───── Collected data ─────

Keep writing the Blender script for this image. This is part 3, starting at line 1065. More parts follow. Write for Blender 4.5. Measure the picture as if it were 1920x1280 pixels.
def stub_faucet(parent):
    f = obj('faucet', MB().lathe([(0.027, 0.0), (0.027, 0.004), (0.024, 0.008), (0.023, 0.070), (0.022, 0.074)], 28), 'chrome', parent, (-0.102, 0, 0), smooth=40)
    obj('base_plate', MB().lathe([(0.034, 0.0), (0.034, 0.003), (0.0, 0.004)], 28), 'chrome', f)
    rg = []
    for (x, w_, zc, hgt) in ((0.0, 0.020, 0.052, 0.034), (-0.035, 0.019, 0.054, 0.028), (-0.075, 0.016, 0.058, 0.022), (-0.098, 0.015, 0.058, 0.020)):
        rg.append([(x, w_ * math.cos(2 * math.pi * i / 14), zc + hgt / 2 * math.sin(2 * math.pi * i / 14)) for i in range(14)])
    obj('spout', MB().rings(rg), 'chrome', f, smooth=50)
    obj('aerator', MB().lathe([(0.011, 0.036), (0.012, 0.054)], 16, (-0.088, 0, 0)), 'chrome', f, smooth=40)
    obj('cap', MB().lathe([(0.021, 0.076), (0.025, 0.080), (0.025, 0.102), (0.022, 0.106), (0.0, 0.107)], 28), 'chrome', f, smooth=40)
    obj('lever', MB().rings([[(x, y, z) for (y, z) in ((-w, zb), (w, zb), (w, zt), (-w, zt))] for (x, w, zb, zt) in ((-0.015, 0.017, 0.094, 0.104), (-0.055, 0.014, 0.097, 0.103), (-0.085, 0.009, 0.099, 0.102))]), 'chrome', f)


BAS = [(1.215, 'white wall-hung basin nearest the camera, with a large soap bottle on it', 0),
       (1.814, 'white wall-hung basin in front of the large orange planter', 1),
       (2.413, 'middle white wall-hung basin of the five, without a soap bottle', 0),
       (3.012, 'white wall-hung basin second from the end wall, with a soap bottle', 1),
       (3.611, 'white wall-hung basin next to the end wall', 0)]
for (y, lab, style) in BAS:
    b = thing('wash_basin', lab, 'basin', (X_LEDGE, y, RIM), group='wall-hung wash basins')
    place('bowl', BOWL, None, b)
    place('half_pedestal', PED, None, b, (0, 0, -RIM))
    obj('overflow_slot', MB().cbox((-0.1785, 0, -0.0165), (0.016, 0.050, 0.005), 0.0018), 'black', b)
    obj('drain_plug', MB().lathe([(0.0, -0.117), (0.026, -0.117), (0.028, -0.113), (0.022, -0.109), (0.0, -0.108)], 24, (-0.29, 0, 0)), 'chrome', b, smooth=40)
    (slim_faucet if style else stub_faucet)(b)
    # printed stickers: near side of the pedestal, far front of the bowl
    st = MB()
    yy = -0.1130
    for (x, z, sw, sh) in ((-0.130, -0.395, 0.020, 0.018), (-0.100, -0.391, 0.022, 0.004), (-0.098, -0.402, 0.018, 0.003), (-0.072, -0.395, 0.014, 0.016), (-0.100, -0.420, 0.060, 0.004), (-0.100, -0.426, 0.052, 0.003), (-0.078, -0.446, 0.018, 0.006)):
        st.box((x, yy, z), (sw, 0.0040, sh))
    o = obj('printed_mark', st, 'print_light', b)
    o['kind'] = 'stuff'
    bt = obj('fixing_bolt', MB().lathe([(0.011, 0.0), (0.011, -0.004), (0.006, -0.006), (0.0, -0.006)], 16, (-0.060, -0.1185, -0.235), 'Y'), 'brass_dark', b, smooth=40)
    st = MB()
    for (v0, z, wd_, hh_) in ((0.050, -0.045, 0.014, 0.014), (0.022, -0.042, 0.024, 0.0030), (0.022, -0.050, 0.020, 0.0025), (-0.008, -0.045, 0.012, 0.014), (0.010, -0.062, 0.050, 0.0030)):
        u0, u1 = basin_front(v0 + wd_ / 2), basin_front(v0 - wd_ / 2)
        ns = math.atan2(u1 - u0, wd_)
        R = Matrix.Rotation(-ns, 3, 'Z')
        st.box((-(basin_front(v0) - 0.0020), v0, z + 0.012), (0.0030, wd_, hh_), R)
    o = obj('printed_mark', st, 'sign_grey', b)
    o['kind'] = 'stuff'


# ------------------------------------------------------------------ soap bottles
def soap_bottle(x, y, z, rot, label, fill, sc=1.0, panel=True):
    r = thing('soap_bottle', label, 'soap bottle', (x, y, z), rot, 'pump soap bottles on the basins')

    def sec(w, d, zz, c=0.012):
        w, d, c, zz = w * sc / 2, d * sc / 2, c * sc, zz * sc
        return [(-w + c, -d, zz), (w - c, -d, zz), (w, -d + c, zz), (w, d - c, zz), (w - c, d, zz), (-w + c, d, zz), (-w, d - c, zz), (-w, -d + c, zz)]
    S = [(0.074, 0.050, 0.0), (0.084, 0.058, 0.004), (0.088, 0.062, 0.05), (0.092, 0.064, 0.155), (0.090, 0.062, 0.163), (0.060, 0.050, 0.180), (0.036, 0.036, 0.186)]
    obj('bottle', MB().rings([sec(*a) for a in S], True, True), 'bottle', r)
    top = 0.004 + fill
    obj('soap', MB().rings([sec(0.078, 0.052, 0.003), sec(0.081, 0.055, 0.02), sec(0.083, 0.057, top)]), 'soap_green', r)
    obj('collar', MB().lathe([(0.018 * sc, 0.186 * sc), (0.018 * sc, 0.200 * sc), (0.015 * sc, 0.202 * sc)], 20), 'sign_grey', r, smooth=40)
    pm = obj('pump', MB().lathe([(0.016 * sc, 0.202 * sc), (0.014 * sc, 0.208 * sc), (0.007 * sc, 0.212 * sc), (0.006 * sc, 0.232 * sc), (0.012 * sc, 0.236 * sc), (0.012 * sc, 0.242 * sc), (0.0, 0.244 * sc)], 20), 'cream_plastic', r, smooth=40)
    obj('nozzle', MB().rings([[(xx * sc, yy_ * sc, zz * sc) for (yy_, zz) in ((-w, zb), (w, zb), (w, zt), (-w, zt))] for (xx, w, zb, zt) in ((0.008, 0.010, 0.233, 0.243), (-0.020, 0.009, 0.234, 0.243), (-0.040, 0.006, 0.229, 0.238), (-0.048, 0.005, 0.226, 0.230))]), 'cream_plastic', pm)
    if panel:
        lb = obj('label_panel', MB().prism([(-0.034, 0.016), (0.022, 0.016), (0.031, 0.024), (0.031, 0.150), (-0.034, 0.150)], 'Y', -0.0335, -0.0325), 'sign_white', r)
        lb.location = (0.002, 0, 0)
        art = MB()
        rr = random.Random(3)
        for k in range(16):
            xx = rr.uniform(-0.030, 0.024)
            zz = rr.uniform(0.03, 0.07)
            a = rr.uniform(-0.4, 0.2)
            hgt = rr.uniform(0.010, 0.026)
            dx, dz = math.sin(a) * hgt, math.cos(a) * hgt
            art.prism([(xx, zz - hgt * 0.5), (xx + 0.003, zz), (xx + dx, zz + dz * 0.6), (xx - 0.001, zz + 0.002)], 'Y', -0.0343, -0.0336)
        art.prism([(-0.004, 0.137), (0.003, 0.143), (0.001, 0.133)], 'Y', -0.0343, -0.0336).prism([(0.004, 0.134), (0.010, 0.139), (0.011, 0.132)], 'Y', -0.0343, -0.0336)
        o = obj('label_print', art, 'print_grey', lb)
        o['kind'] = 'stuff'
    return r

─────

- _What is required_: The listing above must be transcribed exactly, line by line.

- _Exercise answer_:
Keep writing the Blender script for this image. This is part 3, starting at line 1065. More parts follow. Write for Blender 4.5. Measure the picture as if it were 1920x1280 pixels.
def stub_faucet(parent):
    f = obj('faucet', MB().lathe([(0.027, 0.0), (0.027, 0.004), (0.024, 0.008), (0.023, 0.070), (0.022, 0.074)], 28), 'chrome', parent, (-0.102, 0, 0), smooth=40)
    obj('base_plate', MB().lathe([(0.034, 0.0), (0.034, 0.003), (0.0, 0.004)], 28), 'chrome', f)
    rg = []
    for (x, w_, zc, hgt) in ((0.0, 0.020, 0.052, 0.034), (-0.035, 0.019, 0.054, 0.028), (-0.075, 0.016, 0.058, 0.022), (-0.098, 0.015, 0.058, 0.020)):
        rg.append([(x, w_ * math.cos(2 * math.pi * i / 14), zc + hgt / 2 * math.sin(2 * math.pi * i / 14)) for i in range(14)])
    obj('spout', MB().rings(rg), 'chrome', f, smooth=50)
    obj('aerator', MB().lathe([(0.011, 0.036), (0.012, 0.054)], 16, (-0.088, 0, 0)), 'chrome', f, smooth=40)
    obj('cap', MB().lathe([(0.021, 0.076), (0.025, 0.080), (0.025, 0.102), (0.022, 0.106), (0.0, 0.107)], 28), 'chrome', f, smooth=40)
    obj('lever', MB().rings([[(x, y, z) for (y, z) in ((-w, zb), (w, zb), (w, zt), (-w, zt))] for (x, w, zb, zt) in ((-0.015, 0.017, 0.094, 0.104), (-0.055, 0.014, 0.097, 0.103), (-0.085, 0.009, 0.099, 0.102))]), 'chrome', f)


BAS = [(1.215, 'white wall-hung basin nearest the camera, with a large soap bottle on it', 0),
       (1.814, 'white wall-hung basin in front of the large orange planter', 1),
       (2.413, 'middle white wall-hung basin of the five, without a soap bottle', 0),
       (3.012, 'white wall-hung basin second from the end wall, with a soap bottle', 1),
       (3.611, 'white wall-hung basin next to the end wall', 0)]
for (y, lab, style) in BAS:
    b = thing('wash_basin', lab, 'basin', (X_LEDGE, y, RIM), group='wall-hung wash basins')
    place('bowl', BOWL, None, b)
    place('half_pedestal', PED, None, b, (0, 0, -RIM))
    obj('overflow_slot', MB().cbox((-0.1785, 0, -0.0165), (0.016, 0.050, 0.005), 0.0018), 'black', b)
    obj('drain_plug', MB().lathe([(0.0, -0.117), (0.026, -0.117), (0.028, -0.113), (0.022, -0.109), (0.0, -0.108)], 24, (-0.29, 0, 0)), 'chrome', b, smooth=40)
    (slim_faucet if style else stub_faucet)(b)
    # printed stickers: near side of the pedestal, far front of the bowl
    st = MB()
    yy = -0.1130
    for (x, z, sw, sh) in ((-0.130, -0.395, 0.020, 0.018), (-0.100, -0.391, 0.022, 0.004), (-0.098, -0.402, 0.018, 0.003), (-0.072, -0.395, 0.014, 0.016), (-0.100, -0.420, 0.060, 0.004), (-0.100, -0.426, 0.052, 0.003), (-0.078, -0.446, 0.018, 0.006)):
        st.box((x, yy, z), (sw, 0.0040, sh))
    o = obj('printed_mark', st, 'print_light', b)
    o['kind'] = 'stuff'
    bt = obj('fixing_bolt', MB().lathe([(0.011, 0.0), (0.011, -0.004), (0.006, -0.006), (0.0, -0.006)], 16, (-0.060, -0.1185, -0.235), 'Y'), 'brass_dark', b, smooth=40)
    st = MB()
    for (v0, z, wd_, hh_) in ((0.050, -0.045, 0.014, 0.014), (0.022, -0.042, 0.024, 0.0030), (0.022, -0.050, 0.020, 0.0025), (-0.008, -0.045, 0.012, 0.014), (0.010, -0.062, 0.050, 0.0030)):
        u0, u1 = basin_front(v0 + wd_ / 2), basin_front(v0 - wd_ / 2)
        ns = math.atan2(u1 - u0, wd_)
        R = Matrix.Rotation(-ns, 3, 'Z')
        st.box((-(basin_front(v0) - 0.0020), v0, z + 0.012), (0.0030, wd_, hh_), R)
    o = obj('printed_mark', st, 'sign_grey', b)
    o['kind'] = 'stuff'


# ------------------------------------------------------------------ soap bottles
def soap_bottle(x, y, z, rot, label, fill, sc=1.0, panel=True):
    r = thing('soap_bottle', label, 'soap bottle', (x, y, z), rot, 'pump soap bottles on the basins')

    def sec(w, d, zz, c=0.012):
        w, d, c, zz = w * sc / 2, d * sc / 2, c * sc, zz * sc
        return [(-w + c, -d, zz), (w - c, -d, zz), (w, -d + c, zz), (w, d - c, zz), (w - c, d, zz), (-w + c, d, zz), (-w, d - c, zz), (-w, -d + c, zz)]
    S = [(0.074, 0.050, 0.0), (0.084, 0.058, 0.004), (0.088, 0.062, 0.05), (0.092, 0.064, 0.155), (0.090, 0.062, 0.163), (0.060, 0.050, 0.180), (0.036, 0.036, 0.186)]
    obj('bottle', MB().rings([sec(*a) for a in S], True, True), 'bottle', r)
    top = 0.004 + fill
    obj('soap', MB().rings([sec(0.078, 0.052, 0.003), sec(0.081, 0.055, 0.02), sec(0.083, 0.057, top)]), 'soap_green', r)
    obj('collar', MB().lathe([(0.018 * sc, 0.186 * sc), (0.018 * sc, 0.200 * sc), (0.015 * sc, 0.202 * sc)], 20), 'sign_grey', r, smooth=40)
    pm = obj('pump', MB().lathe([(0.016 * sc, 0.202 * sc), (0.014 * sc, 0.208 * sc), (0.007 * sc, 0.212 * sc), (0.006 * sc, 0.232 * sc), (0.012 * sc, 0.236 * sc), (0.012 * sc, 0.242 * sc), (0.0, 0.244 * sc)], 20), 'cream_plastic', r, smooth=40)
    obj('nozzle', MB().rings([[(xx * sc, yy_ * sc, zz * sc) for (yy_, zz) in ((-w, zb), (w, zb), (w, zt), (-w, zt))] for (xx, w, zb, zt) in ((0.008, 0.010, 0.233, 0.243), (-0.020, 0.009, 0.234, 0.243), (-0.040, 0.006, 0.229, 0.238), (-0.048, 0.005, 0.226, 0.230))]), 'cream_plastic', pm)
    if panel:
        lb = obj('label_panel', MB().prism([(-0.034, 0.016), (0.022, 0.016), (0.031, 0.024), (0.031, 0.150), (-0.034, 0.150)], 'Y', -0.0335, -0.0325), 'sign_white', r)
        lb.location = (0.002, 0, 0)
        art = MB()
        rr = random.Random(3)
        for k in range(16):
            xx = rr.uniform(-0.030, 0.024)
            zz = rr.uniform(0.03, 0.07)
            a = rr.uniform(-0.4, 0.2)
            hgt = rr.uniform(0.010, 0.026)
            dx, dz = math.sin(a) * hgt, math.cos(a) * hgt
            art.prism([(xx, zz - hgt * 0.5), (xx + 0.003, zz), (xx + dx, zz + dz * 0.6), (xx - 0.001, zz + 0.002)], 'Y', -0.0343, -0.0336)
        art.prism([(-0.004, 0.137), (0.003, 0.143), (0.001, 0.133)], 'Y', -0.0343, -0.0336).prism([(0.004, 0.134), (0.010, 0.139), (0.011, 0.132)], 'Y', -0.0343, -0.0336)
        o = obj('label_print', art, 'print_grey', lb)
        o['kind'] = 'stuff'
    return r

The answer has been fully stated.